Sandra Bullock Blind Sides Atlanta

Film fumbles a potentially intriguing story of a nouveau riche family who adopts a future NFL star

The prologue to the warm-n-fuzzy sports story The Blind Side plays so well, it’s like seeing a team return an opening kickoff to score a touchdown. A Southern-accented Sandra Bullock narrates an insider’s perspective on the five fateful seconds that cost the Washington Redskins’ Joe Theismann his career. Michael Lewis’ book The Blind Side: Evolution of a Game provides the film with tasty tidbits about football machinations on and off the field, but director John Lee Hancock fumbles the rags-to-riches story of Michael Oher (Quinton Aaron).

The film’s early scenes find mountainous Michael adrift in the impoverished corners of Memphis with a crack-addicted mother and no real home. When a Christian school bends the rules to enroll him, Michael attracts the notice of Leigh Anne Touhy (Sandra Bullock), the take-charge socialite wife of a fast-food mogul (Tim McGraw). Leigh Anne whisks Michael to the family McMansion and offers him clothes, a Thanksgiving invitation, and even a strategy for success on the gridiron.

The Blind Side could refer to the casting of Quinton Aaron, who at 6 foot 10 certainly looks the part of an intimidating tackle, but proves too wooden an actor to support so many scenes with minimal dialogue. The film also has the bad luck to follow behind the release of Precious: Based on the Novel Push by Sapphire, in which Gabourey Sidibe conveys far deeper feelings in similar scenarios.

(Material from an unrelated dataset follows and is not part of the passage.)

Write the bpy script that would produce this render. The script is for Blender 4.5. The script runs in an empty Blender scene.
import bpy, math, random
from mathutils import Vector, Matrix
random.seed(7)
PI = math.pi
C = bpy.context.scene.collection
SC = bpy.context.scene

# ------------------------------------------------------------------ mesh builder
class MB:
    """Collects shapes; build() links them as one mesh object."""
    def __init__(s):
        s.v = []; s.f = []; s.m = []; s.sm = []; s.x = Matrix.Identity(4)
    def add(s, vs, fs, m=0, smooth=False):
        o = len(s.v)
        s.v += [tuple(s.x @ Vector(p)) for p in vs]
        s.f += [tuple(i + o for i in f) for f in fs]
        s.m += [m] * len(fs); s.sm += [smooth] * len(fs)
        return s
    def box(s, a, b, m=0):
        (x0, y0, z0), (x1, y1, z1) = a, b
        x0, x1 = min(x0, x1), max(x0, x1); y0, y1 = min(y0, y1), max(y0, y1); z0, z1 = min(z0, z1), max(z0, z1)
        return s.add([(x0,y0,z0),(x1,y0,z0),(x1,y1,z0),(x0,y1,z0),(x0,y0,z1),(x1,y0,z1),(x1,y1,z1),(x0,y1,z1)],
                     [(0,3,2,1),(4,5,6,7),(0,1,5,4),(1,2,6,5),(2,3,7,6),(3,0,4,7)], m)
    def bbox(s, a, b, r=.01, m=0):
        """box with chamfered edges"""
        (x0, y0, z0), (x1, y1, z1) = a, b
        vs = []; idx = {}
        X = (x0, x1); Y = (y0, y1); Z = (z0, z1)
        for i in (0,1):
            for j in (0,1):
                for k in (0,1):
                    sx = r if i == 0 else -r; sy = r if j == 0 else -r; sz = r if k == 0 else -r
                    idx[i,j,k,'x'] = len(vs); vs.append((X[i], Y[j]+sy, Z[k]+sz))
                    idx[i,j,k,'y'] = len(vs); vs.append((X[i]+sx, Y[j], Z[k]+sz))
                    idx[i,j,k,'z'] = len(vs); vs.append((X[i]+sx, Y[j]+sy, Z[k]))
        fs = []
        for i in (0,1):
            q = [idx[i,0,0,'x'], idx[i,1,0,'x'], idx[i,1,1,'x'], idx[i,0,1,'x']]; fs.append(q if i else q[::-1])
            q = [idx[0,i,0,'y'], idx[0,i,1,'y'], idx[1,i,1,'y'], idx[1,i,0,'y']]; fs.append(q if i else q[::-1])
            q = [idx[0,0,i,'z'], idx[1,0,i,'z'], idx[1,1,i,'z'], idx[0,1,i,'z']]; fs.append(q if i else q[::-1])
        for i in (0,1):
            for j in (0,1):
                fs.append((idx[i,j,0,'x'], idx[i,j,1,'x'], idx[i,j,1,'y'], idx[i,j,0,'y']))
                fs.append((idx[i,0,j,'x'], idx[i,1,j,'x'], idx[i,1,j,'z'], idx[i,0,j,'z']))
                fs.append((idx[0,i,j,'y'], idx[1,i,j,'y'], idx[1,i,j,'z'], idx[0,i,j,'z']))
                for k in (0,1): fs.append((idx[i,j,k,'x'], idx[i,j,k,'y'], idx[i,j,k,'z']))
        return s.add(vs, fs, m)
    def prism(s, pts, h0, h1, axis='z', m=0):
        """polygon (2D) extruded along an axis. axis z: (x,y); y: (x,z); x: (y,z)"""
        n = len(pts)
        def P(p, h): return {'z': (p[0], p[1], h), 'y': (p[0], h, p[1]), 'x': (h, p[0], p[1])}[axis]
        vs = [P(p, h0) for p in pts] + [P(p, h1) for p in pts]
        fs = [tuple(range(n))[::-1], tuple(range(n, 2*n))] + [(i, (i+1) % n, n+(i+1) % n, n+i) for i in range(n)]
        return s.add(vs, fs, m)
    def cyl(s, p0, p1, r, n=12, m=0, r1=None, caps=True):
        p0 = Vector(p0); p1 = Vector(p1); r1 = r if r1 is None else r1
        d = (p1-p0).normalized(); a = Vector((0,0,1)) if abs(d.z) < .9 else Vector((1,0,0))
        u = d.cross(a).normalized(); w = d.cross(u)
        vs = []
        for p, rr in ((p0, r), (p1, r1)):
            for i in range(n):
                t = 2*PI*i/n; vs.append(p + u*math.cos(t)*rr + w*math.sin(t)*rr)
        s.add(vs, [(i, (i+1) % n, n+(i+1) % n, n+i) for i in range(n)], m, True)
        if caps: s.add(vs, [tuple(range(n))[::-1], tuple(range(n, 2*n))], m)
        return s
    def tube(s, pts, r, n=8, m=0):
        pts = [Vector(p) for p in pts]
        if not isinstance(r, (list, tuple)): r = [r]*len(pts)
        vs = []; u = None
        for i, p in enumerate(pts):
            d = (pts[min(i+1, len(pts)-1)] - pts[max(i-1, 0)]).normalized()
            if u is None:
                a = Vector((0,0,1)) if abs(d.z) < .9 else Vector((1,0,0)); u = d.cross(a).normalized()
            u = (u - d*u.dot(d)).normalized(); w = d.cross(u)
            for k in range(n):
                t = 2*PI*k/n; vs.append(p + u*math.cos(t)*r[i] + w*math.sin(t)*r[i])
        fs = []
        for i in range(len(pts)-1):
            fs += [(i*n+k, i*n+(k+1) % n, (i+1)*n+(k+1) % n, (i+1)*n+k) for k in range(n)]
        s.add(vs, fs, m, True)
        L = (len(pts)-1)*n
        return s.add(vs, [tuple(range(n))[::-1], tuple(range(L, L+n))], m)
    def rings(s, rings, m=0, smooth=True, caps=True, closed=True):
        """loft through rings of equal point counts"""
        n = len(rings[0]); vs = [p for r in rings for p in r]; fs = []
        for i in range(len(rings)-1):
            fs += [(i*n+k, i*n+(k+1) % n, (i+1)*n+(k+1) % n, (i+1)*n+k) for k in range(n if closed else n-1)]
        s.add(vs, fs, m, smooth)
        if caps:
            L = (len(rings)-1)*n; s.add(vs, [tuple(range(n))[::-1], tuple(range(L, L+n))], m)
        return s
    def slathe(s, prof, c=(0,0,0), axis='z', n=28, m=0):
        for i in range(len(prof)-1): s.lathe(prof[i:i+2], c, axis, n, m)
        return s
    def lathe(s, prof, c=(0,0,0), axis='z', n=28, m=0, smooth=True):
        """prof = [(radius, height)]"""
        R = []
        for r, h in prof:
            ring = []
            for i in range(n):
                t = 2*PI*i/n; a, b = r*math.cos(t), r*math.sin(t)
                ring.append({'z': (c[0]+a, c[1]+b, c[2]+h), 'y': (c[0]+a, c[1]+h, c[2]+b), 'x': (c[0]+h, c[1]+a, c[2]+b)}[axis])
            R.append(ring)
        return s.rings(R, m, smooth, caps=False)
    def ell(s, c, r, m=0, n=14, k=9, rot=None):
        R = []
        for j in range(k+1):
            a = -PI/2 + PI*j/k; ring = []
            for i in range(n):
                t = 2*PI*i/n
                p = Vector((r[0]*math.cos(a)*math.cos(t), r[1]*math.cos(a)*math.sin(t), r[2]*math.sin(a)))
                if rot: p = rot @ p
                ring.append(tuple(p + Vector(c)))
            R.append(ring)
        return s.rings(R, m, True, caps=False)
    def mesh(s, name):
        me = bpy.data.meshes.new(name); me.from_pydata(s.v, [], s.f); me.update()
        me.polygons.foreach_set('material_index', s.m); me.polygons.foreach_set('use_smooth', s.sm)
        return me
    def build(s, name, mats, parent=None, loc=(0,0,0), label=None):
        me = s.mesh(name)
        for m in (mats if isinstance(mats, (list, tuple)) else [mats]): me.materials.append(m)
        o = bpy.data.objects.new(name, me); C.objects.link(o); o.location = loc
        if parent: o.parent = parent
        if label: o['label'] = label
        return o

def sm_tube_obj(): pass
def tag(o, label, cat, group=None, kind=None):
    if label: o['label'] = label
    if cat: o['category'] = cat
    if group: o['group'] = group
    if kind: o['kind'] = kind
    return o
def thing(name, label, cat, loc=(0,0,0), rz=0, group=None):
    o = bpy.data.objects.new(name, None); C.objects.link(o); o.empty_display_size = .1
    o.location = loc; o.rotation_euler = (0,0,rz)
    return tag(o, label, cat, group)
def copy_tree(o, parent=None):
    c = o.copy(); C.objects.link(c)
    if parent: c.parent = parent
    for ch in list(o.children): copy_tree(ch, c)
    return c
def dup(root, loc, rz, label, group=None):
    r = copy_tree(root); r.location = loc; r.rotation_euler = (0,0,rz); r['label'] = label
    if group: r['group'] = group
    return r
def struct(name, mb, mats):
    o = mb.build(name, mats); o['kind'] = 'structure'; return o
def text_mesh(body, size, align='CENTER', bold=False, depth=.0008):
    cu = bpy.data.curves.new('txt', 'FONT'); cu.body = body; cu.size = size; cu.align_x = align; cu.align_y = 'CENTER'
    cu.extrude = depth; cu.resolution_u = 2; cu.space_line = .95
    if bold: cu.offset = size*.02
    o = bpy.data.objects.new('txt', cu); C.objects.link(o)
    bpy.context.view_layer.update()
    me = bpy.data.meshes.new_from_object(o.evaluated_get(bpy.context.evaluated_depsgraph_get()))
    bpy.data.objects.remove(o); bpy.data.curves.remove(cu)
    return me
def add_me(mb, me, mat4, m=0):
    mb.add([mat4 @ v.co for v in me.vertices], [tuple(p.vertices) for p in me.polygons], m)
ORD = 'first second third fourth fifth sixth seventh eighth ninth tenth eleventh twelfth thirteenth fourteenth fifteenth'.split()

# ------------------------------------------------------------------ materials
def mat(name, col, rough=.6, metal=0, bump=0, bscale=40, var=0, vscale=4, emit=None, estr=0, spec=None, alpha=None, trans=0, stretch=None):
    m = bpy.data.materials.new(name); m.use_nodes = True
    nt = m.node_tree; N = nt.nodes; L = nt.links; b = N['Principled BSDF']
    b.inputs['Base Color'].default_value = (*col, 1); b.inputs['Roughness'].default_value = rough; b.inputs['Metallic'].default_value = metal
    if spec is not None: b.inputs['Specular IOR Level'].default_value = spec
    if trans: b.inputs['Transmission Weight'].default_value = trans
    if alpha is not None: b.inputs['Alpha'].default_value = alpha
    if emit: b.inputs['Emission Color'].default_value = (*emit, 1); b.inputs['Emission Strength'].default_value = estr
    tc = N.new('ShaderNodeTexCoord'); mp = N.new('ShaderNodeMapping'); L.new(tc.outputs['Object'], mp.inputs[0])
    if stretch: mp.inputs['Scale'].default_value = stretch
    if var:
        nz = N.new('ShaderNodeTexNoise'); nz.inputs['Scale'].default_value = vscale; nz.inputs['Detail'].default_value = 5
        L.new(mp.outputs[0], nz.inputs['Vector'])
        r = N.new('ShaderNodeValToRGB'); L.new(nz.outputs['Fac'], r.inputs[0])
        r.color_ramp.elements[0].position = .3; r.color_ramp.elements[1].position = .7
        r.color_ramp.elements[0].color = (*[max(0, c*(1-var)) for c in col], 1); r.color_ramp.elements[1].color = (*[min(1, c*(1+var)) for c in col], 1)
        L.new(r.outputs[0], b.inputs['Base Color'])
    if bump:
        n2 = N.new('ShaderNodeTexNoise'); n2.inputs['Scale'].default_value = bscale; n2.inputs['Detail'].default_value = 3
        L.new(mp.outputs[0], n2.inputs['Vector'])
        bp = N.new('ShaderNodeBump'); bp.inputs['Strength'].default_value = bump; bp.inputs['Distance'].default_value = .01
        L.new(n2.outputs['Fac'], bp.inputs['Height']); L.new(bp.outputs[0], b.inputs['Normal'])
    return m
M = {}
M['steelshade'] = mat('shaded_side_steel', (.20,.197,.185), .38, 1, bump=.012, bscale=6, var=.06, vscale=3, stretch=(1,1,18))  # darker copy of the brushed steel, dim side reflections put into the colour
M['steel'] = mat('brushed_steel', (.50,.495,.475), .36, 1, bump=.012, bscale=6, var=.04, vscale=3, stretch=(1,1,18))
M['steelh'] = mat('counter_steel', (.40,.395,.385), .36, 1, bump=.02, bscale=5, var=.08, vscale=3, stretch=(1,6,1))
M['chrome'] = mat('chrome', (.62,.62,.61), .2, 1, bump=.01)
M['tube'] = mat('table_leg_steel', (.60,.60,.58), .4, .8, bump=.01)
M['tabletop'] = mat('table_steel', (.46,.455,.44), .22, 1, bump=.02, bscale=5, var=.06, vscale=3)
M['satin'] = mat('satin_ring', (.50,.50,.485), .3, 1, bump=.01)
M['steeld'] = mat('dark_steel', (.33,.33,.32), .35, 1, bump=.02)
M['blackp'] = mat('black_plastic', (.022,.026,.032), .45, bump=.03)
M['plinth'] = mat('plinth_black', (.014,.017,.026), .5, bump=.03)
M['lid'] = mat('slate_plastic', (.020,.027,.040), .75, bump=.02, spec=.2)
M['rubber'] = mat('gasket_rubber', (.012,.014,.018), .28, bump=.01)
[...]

Many of the other actors overcompensate to make up for Aaron. To her credit, Bullock doesn’t turn Leigh Anne into a clownish exaggeration of a nouveau riche Southern busybody. Nevertheless, the film treats Leigh Anne as if she’s trying to oh-so-nobly redeem white Southerners everywhere. We can’t just like Leigh Anne; we have to practically genuflect before her. Bullock and McGraw have a charming, laid-back chemistry as unlikely civil rights pioneers, but Jae Head’s insufferable work as their “sassy” son makes you dread his every appearance.

A brisker edit would have helped The Blind Side enormously. Since the film dwells on so many minor episodes, you fear it’s going to just start screening the entirety of Michael’s life in real time. It’s nearly an hour before he even steps onto a football field. The Blind Side was shot in the Atlanta area, so it’s fun to play spot-the-local-actor, including Afemo and Elizabeth Omilami, Rhoda Griffis, James Donadio and Libby Whittemore. Ultimately, it’s like going to a game in which the shots of the spectators draw more interest than the play on the field.